On the evening of May 17, Reiss and Luchsinger were at Camp VIa, other climbers correspondingly at Camps V, IV and III. After a cold night at the camp, Reiss and Luchsinger started their climb to the summit of Lhotse on May 18 in a gale-force wind and crossed into the Lhotse couloir. They reached the crux around the moon, climbing via a spectacular line of the extremely steep thin ice, and managed to overcome it using pitons.

Six hours after leaving Camp VIa, they had reached the jagged peak of Lhotse. The Swiss climbers stood in the sun on the sharp precarious, wafer-thin summit at 3:45 pm.

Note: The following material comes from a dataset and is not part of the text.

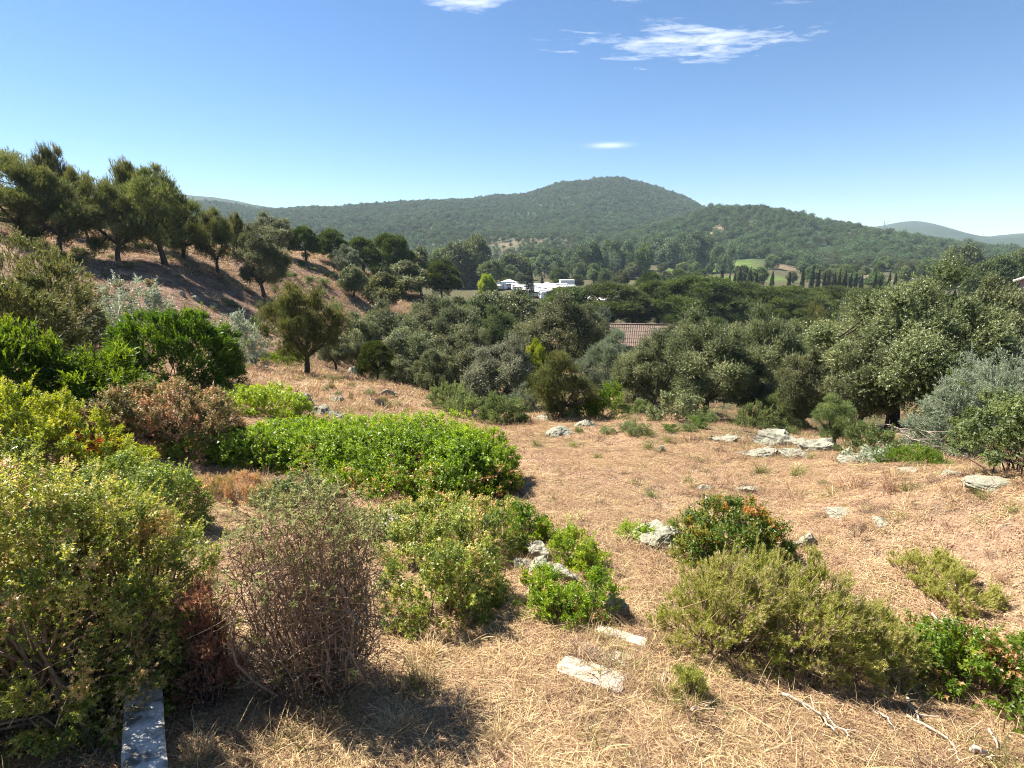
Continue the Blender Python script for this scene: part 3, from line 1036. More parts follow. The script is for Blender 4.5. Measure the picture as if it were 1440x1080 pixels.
# cypresses
tree('cypress_tree', 'single tall cypress standing among the caravans', 745, 185, 371, 15, 'cypress', lod=1)
tree('cypress_tree', 'shorter cypress right beside the tall one at the caravans', 762, 225, 388, 8, 'cypress', lod=1)
for px, top, w in ((1014, 374, 8), (1024, 384, 7), (1031, 384, 7), (1039, 377, 9), (1053, 376, 10), (1062, 384, 8), (1084, 381, 9), (1108, 382, 8), (1127, 377, 8), (1141, 372, 8), (1149, 379, 8), (1157, 383, 7),
                   (1163, 381, 8), (1171, 383, 7), (1178, 382, 8), (1186, 381, 8), (1194, 383, 7), (1201, 383, 7), (1209, 385, 8), (1228, 383, 7), (1236, 385, 7), (1248, 381, 8), (1256, 384, 8), (1416, 383, 8)):
    tree('cypress_tree', 'slender dark cypress in the row beyond the umbrella pines', px, 225, top, w, 'cypress', lod=1, group='cypresses in rows on the valley floor')
# tall trees along the stream
vr = np.random.default_rng(77)
for px, top, w in ((800, 352, 26), (815, 347, 28), (832, 343, 30), (850, 341, 30), (866, 338, 30), (884, 340, 30), (902, 343, 32), (920, 333, 34), (940, 338, 36), (958, 331, 36), (975, 330, 34), (992, 335, 30), (1008, 345, 26), (1025, 346, 22),
                   (780, 360, 30), (765, 362, 30), (838, 360, 30), (880, 358, 30), (905, 360, 26)):
    tree('poplar_tree', 'tall slim stream-side tree in the belt behind the umbrella pines', px, (425 if px > 890 else 335) + vr.uniform(-25, 45), top + vr.uniform(-2, 2), w, 'poplar', lod=2, group='stream-side trees in a belt')
for px, r, top, w, lab in ((625, 255, 352, 46, 'dark dense tree left of the big dark trees before the field'), (648, 250, 346, 60, 'big dark tree behind the left end of the caravans'), (668, 262, 335, 48, 'pointed top of the big dark tree group'),
                           (690, 240, 368, 34, 'dark low tree beside the small green field'), (686, 150, 386, 26, 'pale yellow-green round tree before the caravans'), (722, 300, 358, 40, 'dark tree behind the small green field'),
                           (958, 400, 370, 16, 'small pale yellow tree standing in the green field'), (1396, 170, 362, 70, 'fresh green tree left of the pink house'), (1428, 180, 364, 60, 'fresh green tree behind the pink house'),
                           (1350, 330, 347, 44, 'dark broad tree on the low ridge to the right'), (905, 330, 345, 26, 'light green tree among the stream-side trees'), (1440, 300, 352, 50, 'green tree above the pink house at the right edge')):
    tree('broadleaf_tree', lab, px, r, top, w, 'valley', leaf='lime' if 'yellow' in lab else 'valley', lod=1 if r < 200 else 2)


# valley trees that nothing tells apart
def scatter_valley(n, r0, r1, px0, px1, seed, grp, lab, h0, h1, avoid=(), lim=0):
    rg = np.random.default_rng(seed)
    k = tries = 0
    while k < n and tries < n * 40:
        tries += 1
        px, r = rg.uniform(px0, px1), math.sqrt(rg.uniform(r0 ** 2, r1 ** 2))
        p = at(px, r)
        if any(math.hypot(p[0] - a, p[1] - b) < c for a, b, c in avoid):
            continue
        if any(math.hypot(p[0] - a, p[1] - b) < c * .9 for a, b, c in TREES[-60:]):
            continue
        h = rg.uniform(h0, h1)
        w = h * rg.uniform(.75, 1.15)
        row = 540 - F * math.tan(math.atan2(p[2] + h - EYE, r) + PITCH)
        if row < lim:
            continue
        kd = 'valley' if rg.random() < .75 else 'stonepine'
        tm, cm = tree_meshes(kd, 'valley' if kd == 'valley' else 'stone_pine', int(rg.integers(0, 3)), 2)
        o = thing('valley_tree', lab, 'tree', tuple(p), rg.uniform(0, 6.28), grp, (w, w, h))
        obj('trunk', tm, o)
        dress(obj('crown', cm, o, kind='stuff'), 'valley' if kd == 'valley' else 'stone_pine')
        TREES.append((p[0], p[1], w / 2))
        k += 1


CAMP, _ = gp(762, 402)
keep = [(a, b, c * 1.05) for a, b, c in FIELD]
for px, r, c in ((700, 200, 26), (730, 205, 30), (765, 200, 32), (800, 205, 34), (830, 190, 20), (760, 160, 30), (790, 160, 34), (720, 160, 28), (690, 190, 20), (745, 130, 20)):
    p = at(px, r)
    keep.append((p[0], p[1], c))
scatter_valley(50, 235, 470, 1000, 1480, 3, 'trees across the valley floor to the right', 'rounded valley tree on the far side of the umbrella pines', 5, 9, keep)
scatter_valley(120, 232, 470, 560, 1000, 4, 'trees across the valley floor in the middle', 'rounded valley tree between the caravans and the hill foot', 5, 9, keep)
scatter_valley(26, 120, 220, 1230, 1480, 6, 'trees behind the largest oak', 'valley tree seen beyond the largest oak', 4, 7, keep)
scatter_valley(22, 80, 130, 620, 760, 8, 'trees on the slope before the caravans', 'bushy oak on the slope before the caravans', 3.5, 6, keep, 414)
scatter_valley(16, 75, 110, 900, 1300, 9, 'low trees under the umbrella pines', 'low bushy tree at the foot of the umbrella pines', 3, 4.5, keep)


# ------------------------------------------------------------------ scattering through geometry nodes (for what nobody could count)
def scatter_stuff(name, label, P, rot, scl, idx, meshes):
    col = bpy.data.collections.new(name + '_kinds')
    for i, me in enumerate(meshes):
        o = bpy.data.objects.new('%s_kind_%02d' % (name, i), me)
        col.objects.link(o)
    me = bpy.data.meshes.new(name)
    me.vertices.add(len(P))
    me.vertices.foreach_set('co', np.asarray(P, np.float32).ravel())
    a = me.attributes.new('rot', 'FLOAT_VECTOR', 'POINT')
    a.data.foreach_set('vector', np.asarray(rot, np.float32).ravel())
    a = me.attributes.new('scl', 'FLOAT_VECTOR', 'POINT')
    a.data.foreach_set('vector', np.asarray(scl, np.float32).ravel())
    a = me.attributes.new('idx', 'INT', 'POINT')
    a.data.foreach_set('value', np.asarray(idx, np.int32))
    o = obj(name, me, kind='stuff')
    o['label'] = label
    ng = bpy.data.node_groups.new(name + '_nodes', 'GeometryNodeTree')
    ng.interface.new_socket('Geometry', in_out='INPUT', socket_type='NodeSocketGeometry')
    ng.interface.new_socket('Geometry', in_out='OUTPUT', socket_type='NodeSocketGeometry')
    N, L = ng.nodes, ng.links
    gi, go = N.new('NodeGroupInput'), N.new('NodeGroupOutput')
    ci = N.new('GeometryNodeCollectionInfo')
    ci.inputs[0].default_value = col
    ci.inputs[1].default_value = True
    ci.inputs[2].default_value = True
    ip = N.new('GeometryNodeInstanceOnPoints')
    ip.inputs['Pick Instance'].default_value = True
    L.new(gi.outputs[0], ip.inputs['Points'])
    L.new(ci.outputs[0], ip.inputs['Instance'])
    for nm, ty, sk in (('rot', 'FLOAT_VECTOR', 'Rotation'), ('scl', 'FLOAT_VECTOR', 'Scale'), ('idx', 'INT', 'Instance Index')):
        na = N.new('GeometryNodeInputNamedAttribute')
        na.data_type = ty
        na.inputs[0].default_value = nm
        L.new(na.outputs[0], ip.inputs[sk])
    L.new(ip.outputs[0], go.inputs[0])
    md = o.modifiers.new('scatter', 'NODES')
    md.node_group = ng
    return o


def hill_crown(seed, pine):
    rg = np.random.default_rng(seed)
    mb = MB()
    n = 15
    d = unit(rg.normal(size=(n, 3)) + [0, 0, .2])
    c = d * np.array([.34, .34, .26 if not pine else .36]) * rg.uniform(.3, 1, (n, 1)) + [0, 0, .62 if not pine else .6]
    P, D = [], []
    for q_ in c:
        dd = unit(rg.normal(size=(20, 3)) + [0, 0, .3])
        P.append(q_ + dd * rg.uniform(.12, .2))
        D.append(dd + [0, 0, .4])
    sprigs(mb, np.concatenate(P), np.concatenate(D), .2, 'broad', rg, 5, rg.uniform(.25, .6, 20 * n), .18)
    mb.tube([(0, 0, -.05), (.01, 0, .3), (0, .02, .6)], [.04, .03, .015], 3, tint=.1)
    return mb.mesh('hill_tree', M['hill'])


def eul_from(nrm, spin):
    n = len(spin)
    z = unit(nrm)
    x = np.stack([np.cos(spin), np.sin(spin), np.zeros(n)], -1)
    x = unit(x - z * (x * z).sum(-1, keepdims=True))
    y = np.cross(z, x)
    b = np.arcsin(np.clip(-x[:, 2], -1, 1))
    a = np.arctan2(y[:, 2], z[:, 2])
    c = np.arctan2(x[:, 1], x[:, 0])
    return np.stack([a, b, c], -1)


def hill_forest():
    rg = np.random.default_rng(12)
    n = 62000
    az = np.radians(rg.uniform(-50, 52, n))
    r = np.sqrt(rg.uniform(455 ** 2, 1430 ** 2, n))
    x, y = np.sin(az) * r, np.cos(az) * r
    p2 = np.stack([x, y], -1)
    dn = .78 + .6 * fbm(p2 / 45, 41, 3)
    dn -= .42 * np.clip((740 - r) / 90, 0, 1) * np.clip((r - 520) / 40, 0, 1) * np.clip((.16 - az) / .08, 0, 1)
    for cx, cy_, rad in BARE:
        dn -= .6 * blob(x, y, cx, cy_, rad, .8)
    for cx, cy_, rad in FIELD:
        dn -= 2 * blob(x, y, cx, cy_, rad * 1.1, .2)
    keep_ = rg.random(n) < dn
    x, y, r = x[keep_], y[keep_], r[keep_]
    n = len(x)
    P = np.c_[x, y, ground(x, y) - .2]
    s = rg.uniform(3.2, 7.2, n) * (1 + .35 * fbm(np.c_[x, y] / 80, 47, 2)) * np.where(rg.random(n) < .08, 1.35, 1)
    scl = np.c_[s * rg.uniform(.9, 1.25, n), s * rg.uniform(.9, 1.25, n), s]
    rot = np.c_[np.zeros(n), np.zeros(n), rg.uniform(0, 6.28, n)]
    scatter_stuff('hill_forest', 'dense scrubby oak and pine wood covering the hills', P, rot, scl, rg.integers(0, 8, n), [hill_crown(i, i > 4) for i in range(8)])


hill_forest()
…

The view onto the jagged, desolate ridges of Lhotse and over to Everest was a magnificent wilderness. Their oxygen was used up, the wind was getting stronger, it was high time that they climbed down.

At 6:15 pm they stood exhausted and happy before their tent, which had collapsed under the snow.

It was a fine consolation prize for a country that had so nearly been the first up the Everest.

The ascent of Lhotse meant, that Swiss climbers had reached the summit of an 8,000 thousander for the first time ever.

Their Second Summit :

A week later, Ernst Scmied and Lurg Marmet climbed Everest on May 23. Adolf Reist and Hans von Gunter repeated their success. And humorous gossip of how the Swiss, prosaic as ever, stolid even in triumph, had come down from the summit in a blaze of reporters and photographers and the immortal words they found to say were, “Oh it was quite high.”

For the next 20 years nobody could summit Lhotse. It was only in 1977 that Gertruda Schmalz and Urkien climbed the peak.

After 50 years of Lhotse ascent, Lhotse still offers fascinating opportunities for the future. There are a few routes now from North side. The East Face, the Tibetan side of the mountain is still unclimbed.

Lhotse remains one of the most treasured of Himalayan mountains to climb.

Fritz Luchsinger dedicated his life to the high mountains. In 1980 he climbed Dhaulagiri and at 59 years became the oldest man to have climbed an 8,000 metre-peak. Sadly, climbing Shishapangma in 1983, Luchsinger became Shis-hapangma’s first victim.

In Their Footsteps

• 1986: Reinhold Messner of Italy summited Lhotse in 1986 with the Swiss expedition. Lhotse represented for him the finishing tape of an unusual “and dangerous race around the highest mountains of the world”.

• December 31, 1988: K Wielicki of Poland became the first to climbed a 8,000 metre peak in winter.

• 1996: Chantal Mauduit of France, became the first woman to reach the top of Lhotse without oxygen.

• 2001: Russian team made the first ascent of the Lhotse Middle, 8,414 metres.

• 2001: S Moro of Italy, with Denis Urubko of Kazakhstan, attempted the Lhotse/Everest traverse without oxygen but on the route they were involved in spectacular rescue of other climbers.